Objective ▸ Return the material word for word. Do not include the pictures.

Dataset extract ▸
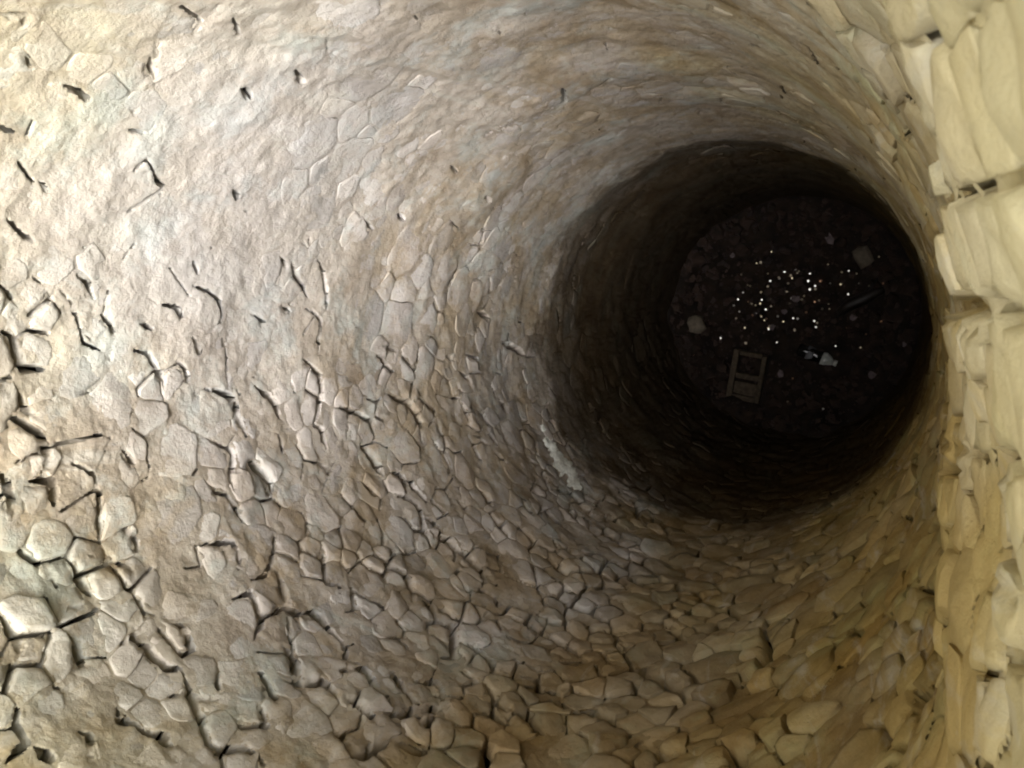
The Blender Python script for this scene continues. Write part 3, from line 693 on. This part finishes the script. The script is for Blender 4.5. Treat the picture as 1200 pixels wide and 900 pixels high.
lathe('body', [(-.17, .01), (-.165, .045), (-.15, .055), (-.1, .05), (-.05, .056), (0, .047), (.04, .053)], dk, bt, dent=.1)
lathe('shoulder', [(.042, .052), (.07, .055), (.10, .045), (.13, .028), (.14, .022)], cl, bt, dent=.12)
lathe('cap', [(.142, .024), (.145, .026), (.17, .026), (.172, .022)], cl, bt)
lathe('label_band', [(-.09, .054), (-.085, .058), (-.05, .0585), (-.03, .053)], simple('grey label', (.16, .16, .17), .4), bt, dent=.1)
# dark branch
br = put('branch', None, 1010, 352, math.radians(22), 0.02, label='short dark wet branch lying among the coins on the right of the well floor', category='branch')
br.scale = (1.25, 1.25, 1.25)
wood = simple('wet black wood', (.018, .013, .01), 0.5, sc=40)
def tube(name, pts, rs, mat, parent, n=8):
    vs, fs = [], []
    for k, (p, r) in enumerate(zip(pts, rs)):
        for i in range(n): a = TAU*i/n; vs.append((p[0], p[1]+r*math.cos(a), p[2]+r*math.sin(a)))
    for k in range(len(pts)-1):
        for i in range(n): fs.append((k*n+i, k*n+(i+1) % n, (k+1)*n+(i+1) % n, (k+1)*n+i))
    fs.append(tuple(range(n))[::-1]); fs.append(tuple((len(pts)-1)*n+i for i in range(n)))
    return link(name, mesh_np(name, vs, fs, [mat]), parent)
tube('limb', [(-.17, -.03, 0), (-.08, 0, .01), (.02, .005, .015), (.1, .02, .01), (.17, .015, 0)], [.03, .04, .042, .035, .022], wood, br)
tube('twig', [(.03, .03, .02), (.08, .06, .03), (.14, .10, .02)], [.016, .012, .006], wood, br)

# white lime runs on the wall, where seepage dried
limem = simple('white lime crust', (.68, .70, .66), 0.85, var=0.2, sc=60)
def lime(pts):
    P = np.array(pts, float); T = np.linspace(0, len(P)-1, 46); n = 11; vs, fs = [], []
    C = np.stack([np.interp(T, np.arange(len(P)), P[:, k]) for k in range(3)], 1)
    D = np.gradient(C[:, :2], axis=0); D /= np.linalg.norm(D, axis=1)[:, None]
    for k, (u, v, wpx) in enumerate(C):
        wl = wpx*random.uniform(.45, 1.25); wr = wpx*random.uniform(.45, 1.25)
        for i in range(n):
            t = 2*i/(n-1)-1; q = t*0.5*(wl if t < 0 else wr); s_, z_, _ = px_wall(u-D[k, 1]*q, v+D[k, 0]*q)
            hh = float(base(np.array([s_]), np.array([z_]))[0])+0.004*(1-t*t)-0.008*t**4+0.012*float(fbm(np.array([s_]), np.array([z_]), 24, 3, 88)[0])
            vs.append(((1-hh)*math.cos(s_), (1-hh)*math.sin(s_), z_))
    for k in range(len(C)-1):
        for i in range(n-1): fs.append((k*n+i, k*n+i+1, (k+1)*n+i+1, (k+1)*n+i))
    link('lime_crust', mesh_np('lime_crust', vs, fs, [limem]), shaft)
lime([(634,498,4),(640,507,9),(645,516,12),(651,530,15),(659,545,22),(668,557,28),(676,567,18),(681,574,6)])
print('done', sum(len(o.data.loops)-2*len(o.data.polygons) for o in bpy.data.objects if o.type == 'MESH'))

Solution ▸
The Blender Python script for this scene continues. Write part 3, from line 693 on. This part finishes the script. The script is for Blender 4.5. Treat the picture as 1200 pixels wide and 900 pixels high.
lathe('body', [(-.17, .01), (-.165, .045), (-.15, .055), (-.1, .05), (-.05, .056), (0, .047), (.04, .053)], dk, bt, dent=.1)
lathe('shoulder', [(.042, .052), (.07, .055), (.10, .045), (.13, .028), (.14, .022)], cl, bt, dent=.12)
lathe('cap', [(.142, .024), (.145, .026), (.17, .026), (.172, .022)], cl, bt)
lathe('label_band', [(-.09, .054), (-.085, .058), (-.05, .0585), (-.03, .053)], simple('grey label', (.16, .16, .17), .4), bt, dent=.1)
# dark branch
br = put('branch', None, 1010, 352, math.radians(22), 0.02, label='short dark wet branch lying among the coins on the right of the well floor', category='branch')
br.scale = (1.25, 1.25, 1.25)
wood = simple('wet black wood', (.018, .013, .01), 0.5, sc=40)
def tube(name, pts, rs, mat, parent, n=8):
    vs, fs = [], []
    for k, (p, r) in enumerate(zip(pts, rs)):
        for i in range(n): a = TAU*i/n; vs.append((p[0], p[1]+r*math.cos(a), p[2]+r*math.sin(a)))
    for k in range(len(pts)-1):
        for i in range(n): fs.append((k*n+i, k*n+(i+1) % n, (k+1)*n+(i+1) % n, (k+1)*n+i))
    fs.append(tuple(range(n))[::-1]); fs.append(tuple((len(pts)-1)*n+i for i in range(n)))
    return link(name, mesh_np(name, vs, fs, [mat]), parent)
tube('limb', [(-.17, -.03, 0), (-.08, 0, .01), (.02, .005, .015), (.1, .02, .01), (.17, .015, 0)], [.03, .04, .042, .035, .022], wood, br)
tube('twig', [(.03, .03, .02), (.08, .06, .03), (.14, .10, .02)], [.016, .012, .006], wood, br)

# white lime runs on the wall, where seepage dried
limem = simple('white lime crust', (.68, .70, .66), 0.85, var=0.2, sc=60)
def lime(pts):
    P = np.array(pts, float); T = np.linspace(0, len(P)-1, 46); n = 11; vs, fs = [], []
    C = np.stack([np.interp(T, np.arange(len(P)), P[:, k]) for k in range(3)], 1)
    D = np.gradient(C[:, :2], axis=0); D /= np.linalg.norm(D, axis=1)[:, None]
    for k, (u, v, wpx) in enumerate(C):
        wl = wpx*random.uniform(.45, 1.25); wr = wpx*random.uniform(.45, 1.25)
        for i in range(n):
            t = 2*i/(n-1)-1; q = t*0.5*(wl if t < 0 else wr); s_, z_, _ = px_wall(u-D[k, 1]*q, v+D[k, 0]*q)
            hh = float(base(np.array([s_]), np.array([z_]))[0])+0.004*(1-t*t)-0.008*t**4+0.012*float(fbm(np.array([s_]), np.array([z_]), 24, 3, 88)[0])
            vs.append(((1-hh)*math.cos(s_), (1-hh)*math.sin(s_), z_))
    for k in range(len(C)-1):
        for i in range(n-1): fs.append((k*n+i, k*n+i+1, (k+1)*n+i+1, (k+1)*n+i))
    link('lime_crust', mesh_np('lime_crust', vs, fs, [limem]), shaft)
lime([(634,498,4),(640,507,9),(645,516,12),(651,530,15),(659,545,22),(668,557,28),(676,567,18),(681,574,6)])
print('done', sum(len(o.data.loops)-2*len(o.data.polygons) for o in bpy.data.objects if o.type == 'MESH'))